Commentaire de Cass., 18 janvier 2016, n° S.15.0040.F
Mis en ligne le jeudi 9 juin 2016
Cour de cassation, 18 janvier 2016, n° S.15.0040.F
Terra Laboris
Par arrêt du 18 janvier 2016, la Cour de cassation rejette un pourvoi formé par l’ONSS quant à l’opposabilité d’une transaction signée après jugement : celle-ci s’impose aux tiers, qui sont tenus de reconnaitre les effets qu’elle produit entre les parties.
Les faits
La S.P.R.L. Babyliss Faco a rompu pour motif grave le contrat de travail d’un employé supérieur. Le tribunal du travail de Gand, par un jugement du 01/12/2008, a condamné l’employeur au paiement d’une indemnité compensatoire de préavis de 9 mois. Ce jugement n’a pas fait l’objet d’une signification et les parties ont ensuite conclu une transaction par laquelle l’indemnité a été réduite à 6 mois. L’ONSS a réclamé à la société des cotisations de sécurité sociale sur les 9 mois. Celle-ci a payé puis a assigné l’ONSS en remboursement de l’indu.
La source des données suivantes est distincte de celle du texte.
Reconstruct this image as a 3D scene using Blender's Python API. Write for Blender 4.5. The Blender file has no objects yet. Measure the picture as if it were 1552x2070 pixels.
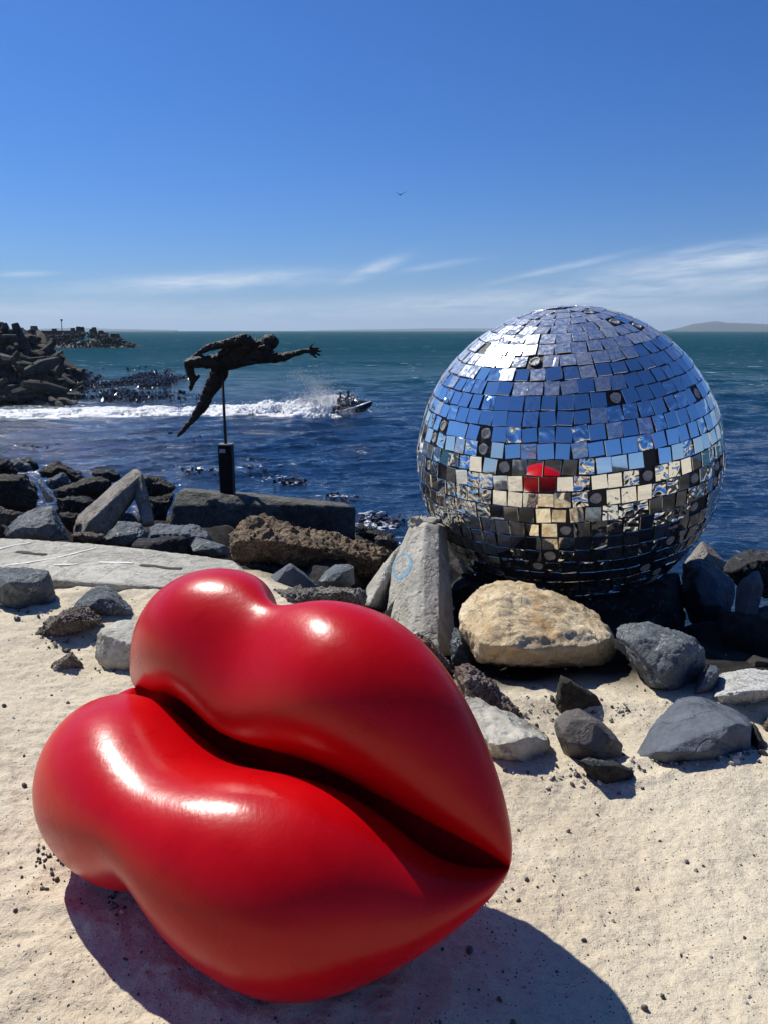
import bpy, bmesh, math, random
import numpy as np
from mathutils import Vector, Matrix, noise, Euler
random.seed(7); np.random.seed(7)
R_ = math.radians
scene = bpy.context.scene
COL = scene.collection

# ---------------------------------------------------------------- camera, sky, sun, exposure
CAM_Z = 1.6; PITCH = R_(13.2); F = 1564.0
cd = bpy.data.cameras.new('camera'); cam = bpy.data.objects.new('camera', cd); COL.objects.link(cam)
cam.location = (0, 0, CAM_Z); cam.rotation_euler = (R_(90) - PITCH, 0, 0)
cd.sensor_fit = 'VERTICAL'; cd.sensor_height = 24.0; cd.lens = 24.0 * F / 2070.0
cd.clip_start = 0.05; cd.clip_end = 60000
scene.camera = cam
SUN_AZ, SUN_EL = -45.0, 50.3
SUN = Vector((math.sin(R_(SUN_AZ)) * math.cos(R_(SUN_EL)), math.cos(R_(SUN_AZ)) * math.cos(R_(SUN_EL)), math.sin(R_(SUN_EL))))
sl = bpy.data.lights.new('sun', 'SUN'); so = bpy.data.objects.new('sun', sl); COL.objects.link(so)
sl.energy = 5.0; sl.angle = R_(0.6); sl.color = (1.0, 0.955, 0.865)
so.rotation_euler = SUN.to_track_quat('Z', 'Y').to_euler()
SEA_Z = -3.4

class NT:
    """tiny node-tree helper"""
    def __init__(s, tree): s.t = tree; s.n = tree.nodes; s.l = tree.links
    def node(s, ty, **kw):
        n = s.n.new(ty)
        for k, v in kw.items():
            if k == 'inp':
                for a, b in v.items(): s.set(n, a, b)
            else: setattr(n, k, v)
        return n
    def set(s, n, a, b):
        if hasattr(b, 'is_output') or isinstance(b, bpy.types.NodeSocket): s.l.new(b, n.inputs[a])
        else: n.inputs[a].default_value = b
    def math(s, op, a, b=None, c=None, clamp=False):
        n = s.n.new('ShaderNodeMath'); n.operation = op; n.use_clamp = clamp
        s.set(n, 0, a)
        if b is not None: s.set(n, 1, b)
        if c is not None: s.set(n, 2, c)
        return n.outputs[0]
    def mix(s, f, a, b):
        n = s.n.new('ShaderNodeMix'); n.data_type = 'RGBA'
        s.set(n, 0, f); s.set(n, 6, a); s.set(n, 7, b); return n.outputs[2]
    def noise(s, vec, scale, detail=4, rough=.55, dist=0.):
        n = s.node('ShaderNodeTexNoise'); s.l.new(vec, n.inputs['Vector'])
        n.inputs['Scale'].default_value = scale; n.inputs['Detail'].default_value = detail
        n.inputs['Roughness'].default_value = rough; n.inputs['Distortion'].default_value = dist
        return n.outputs['Fac']
    def ramp(s, f, lo, hi, a=0., b=1.):
        n = s.node('ShaderNodeMapRange'); n.clamp = True
        s.set(n, 0, f); s.set(n, 1, lo); s.set(n, 2, hi); s.set(n, 3, a); s.set(n, 4, b); return n.outputs[0]

def c4(c): return (c[0], c[1], c[2], 1.0)

world = bpy.data.worlds.new('World'); scene.world = world; world.use_nodes = True
w = NT(world.node_tree); bg = w.n['Background']
sky = w.node('ShaderNodeTexSky', sky_type='NISHITA', sun_disc=False)
sky.sun_elevation = R_(SUN_EL); sky.sun_rotation = R_(SUN_AZ); sky.altitude = 0; sky.air_density = 1.0
sky.dust_density = 0.6; sky.ozone_density = 2.5
tc = w.node('ShaderNodeTexCoord'); sx = w.node('ShaderNodeSeparateXYZ'); w.l.new(tc.outputs['Generated'], sx.inputs[0])
X, Y, Z = sx.outputs
az = w.math('ARCTAN2', X, Y); el = w.math('ARCSINE', Z)
def cloud_layer():
    cv = w.node('ShaderNodeCombineXYZ')
    w.l.new(az, cv.inputs[0]); w.l.new(w.math('MULTIPLY', w.math('SUBTRACT', el, w.math('MULTIPLY', az, .055)), 7.0), cv.inputs[1])
    n1 = w.noise(cv.outputs[0], 5.0, 6, .58, .6)
    n2 = w.noise(cv.outputs[0], 22.0, 4, .6, .8)
    n = w.math('ADD', w.math('MULTIPLY', n1, .68), w.math('MULTIPLY', n2, .32))
    tot = None
    #        azimuth, elevation, half width, half height, slope, strength
    for (a0, e0, wa, we, sl_, st) in [(-.225, .056, .15, .0095, .07, 1.0), (-.33, .046, .10, .006, .03, .5), (-.015, .073, .035, .0075, .35, .8),
                                      (.06, .077, .045, .004, .15, .35), (.395, .078, .17, .013, .13, 1.0), (.455, .090, .07, .0055, .2, .95),
                                      (.20, .070, .08, .004, .2, .6), (.37, .090, .045, .005, .12, .6), (.30, .046, .40, .014, .06, 1.), (-.42, .062, .03, .003, .05, .6), (.0, .024, 1.2, .012, 0, .55),
                                      (.85, .08, .2, .012, .1, .8), (-.9, .07, .25, .012, .05, .8), (1.8, .09, .4, .02, .05, .8), (-2.0, .1, .5, .02, .05, .8), (3.0, .09, .3, .015, .05, .8)]:
        da = w.math('SUBTRACT', az, a0)
        de = w.math('SUBTRACT', w.math('SUBTRACT', el, e0), w.math('MULTIPLY', da, sl_))
        q = w.math('ADD', w.math('POWER', w.math('ABSOLUTE', w.math('DIVIDE', da, wa)), 2.), w.math('POWER', w.math('ABSOLUTE', w.math('DIVIDE', de, we)), 2.))
        g = w.math('MULTIPLY', w.math('EXPONENT', w.math('MULTIPLY', q, -1.)), st)
        tot = g if tot is None else w.math('MAXIMUM', tot, g)
    m = w.math('MULTIPLY', tot, w.ramp(n, .34, .58))
    return m
cm = cloud_layer()
tint = w.node('ShaderNodeMix', data_type='RGBA', blend_type='MULTIPLY'); tint.inputs[0].default_value = 1.; w.l.new(sky.outputs[0], tint.inputs[6]); tint.inputs[7].default_value = (.25, .585, 1.15, 1)
hz = w.math('EXPONENT', w.math('MULTIPLY', w.math('ABSOLUTE', el), -16.))
skyc = w.mix(w.math('MULTIPLY', hz, .85), tint.outputs[2], (4.9, 6.5, 8.9, 1))
skyc = w.mix(w.math('MULTIPLY', cm, .85), skyc, (8.4, 9.4, 10.8, 1))
w.l.new(skyc, bg.inputs[0]); bg.inputs[1].default_value = 0.078
vs = scene.view_settings
vs.view_transform = 'Standard'; vs.look = 'None'; vs.gamma = 1; vs.use_curve_mapping = False; vs.exposure = 0.10
scene.cycles.max_bounces = 8; scene.cycles.glossy_bounces = 4; scene.cycles.caustics_reflective = False; scene.cycles.caustics_refractive = False
scene.cycles.use_denoising = True
scene.cycles.sample_clamp_indirect = 6

# ---------------------------------------------------------------- geometry helpers
def ray(px, py):
    a = (px - 776) / F; b = (1035 - py) / F
    return Vector((a, math.cos(PITCH) + b * math.sin(PITCH), -math.sin(PITCH) + b * math.cos(PITCH)))
def PY(px, py, y):
    d = ray(px, py); t = y / d.y; return Vector((d.x * t, y, CAM_Z + d.z * t))
def PZ(px, py, z):
    d = ray(px, py); t = (z - CAM_Z) / d.z; return Vector((d.x * t, d.y * t, z))
def proj(p):
    x, y, z = p[0], p[1], p[2] - CAM_Z
    d = y * math.cos(PITCH) - z * math.sin(PITCH); u = y * math.sin(PITCH) + z * math.cos(PITCH)
    return 776 + F * x / d, 1035 - F * u / d
def PG(px, py):
    """where the view ray through a pixel meets the ground"""
    z = 0.
    for _ in range(40):
        p = PZ(px, py, z); z = z * .5 + .5 * float(ground_h(p.x, p.y))
    return PZ(px, py, z)
def tag(o, label=None, cat=None, group=None, kind=None):
    if label: o['label'] = label
    if cat: o['category'] = cat
    if group: o['group'] = group
    if kind: o['kind'] = kind
    return o
def empty(name, loc=(0, 0, 0), rot=(0, 0, 0)):
    o = bpy.data.objects.new(name, None); COL.objects.link(o); o.location = loc; o.rotation_euler = rot; o.empty_display_size = .1
    return o
def obj_from_mesh(name, me, mat=None, parent=None, smooth=False):
    if mat is not None and not me.materials: me.materials.append(mat)
    if smooth: me.shade_smooth()
    o = bpy.data.objects.new(name, me); COL.objects.link(o)
    if parent: o.parent = parent
    return o
def obj_from_bm(name, bm, mat=None, parent=None, smooth=False):
    me = bpy.data.meshes.new(name); bm.to_mesh(me); bm.free()
    return obj_from_mesh(name, me, mat, parent, smooth)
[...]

Le tribunal du travail de Liège l’a déboutée de son action.
La cour du travail a, par un arrêt du 12 décembre 2014, réformé cette décision et dit l’action de la société fondée. Cet arrêt rappelle que, pour les employés supérieurs, le droit à l’indemnité compensatoire de préavis est fixé par le juge dans une décision coulée en force de chose jugée ou par les parties à condition que ce préavis ne soit pas inférieur au minimum légal. Aucune hiérarchie n’est fixée entre une décision judiciaire susceptible d’appel et une convention prenant acte de l’accord des parties. Une telle transaction est permise et celle-ci, ayant l’autorité de chose jugée en dernier ressort, prime le jugement.
L’ONSS s’est pourvu en cassation.
La procédure devant la Cour de cassation
L’ONSS soutenait que le jugement du tribunal du travail de Gand était, entre le travailleur et l’employeur et en vertu des articles 19, 20, 25 et 26 du Code judiciaire, définitif et que l’autorité de chose jugée qui lui était attachée subsistait tant que cette décision n’était pas infirmée à la suite d’un recours prévu par la loi. La transaction était opposable au travailleur et avait entre les parties l’autorité de la chose jugée en dernier ressort (article 2052 C.J.). Par contre, elle ne pouvait fixer la base de calcul des cotisations de sécurité sociale régie par les articles 14 § 1er de la loi du 27 juin 1969 et 19 § 2 de l’A.R. du 28 novembre 1969, dispositions d’ordre public dont il ressort que les cotisations sont dues sur l’indemnité revenant au travailleur pour la rupture irrégulière de son contrat. Lorsque l’indemnité, faute d’accord des parties, a été fixée par le juge et que ce jugement n’a pas été réformé, c’est celui-ci qui fixe les droits du travailleur.
L’ONSS ajoutait que le montant sur la base duquel les cotisations doivent être calculées, soit celui fixé par le jugement, était d’ordre public et qu’en vertu de l’article 6 du Code civil, ce montant ne pouvait être réformé par une transaction.
La décision de la Cour de cassation
La Cour de cassation rejette le moyen.
Lorsque la décision est susceptible d’appel et que les parties concluent une transaction par laquelle le travailleur renonce aux droits reconnus par cette décision tandis que l’employeur renonce à en interjeter appel, cette transaction s’impose aux tiers, qui sont tenus de reconnaitre les effets qu’elle produit entre les parties et, en conséquence, ne peuvent plus prétendre que les droits des parties ou de l’une d’elles ont été fixés par le jugement antérieur à la transaction.
Dès lors que l’objet de la convention n’excède pas les choses dont on peut disposer, il est sans incidence que les droits dont se prévalent les tiers intéressent l’ordre public.
Intérêt de la décision
L’article 82 § 3 de la loi du 3 juillet 1978 a été abrogé par la loi du 26 décembre 2013 instaurant le statut unique mais, pour les contrats de travail entrés en vigueur avant le 1er janvier 2014, le législateur l’a maintenu pour le calcul de la partie du préavis correspondant à l’ancienneté acquise au 31 décembre 2013.
En outre, et surtout, la solution dégagée par la Cour de cassation ne se fonde pas sur cet article 82 § 3 et pourrait s’appliquer à toute transaction portant sur « les choses dont (le travailleur) peut disposer ». Or, indépendamment de la controverse sur le moment où le travailleur peut renoncer à un droit, on peut se demander à quel droit il ne pourrait pas renoncer. On se référera, sur la question, à F. KEFER : ˝Un travailleur peut-il renoncer aux droits issus de son contrat de travail ?˝ (Rev. Fac.dr.ULG, 2013 pp 53 et ss).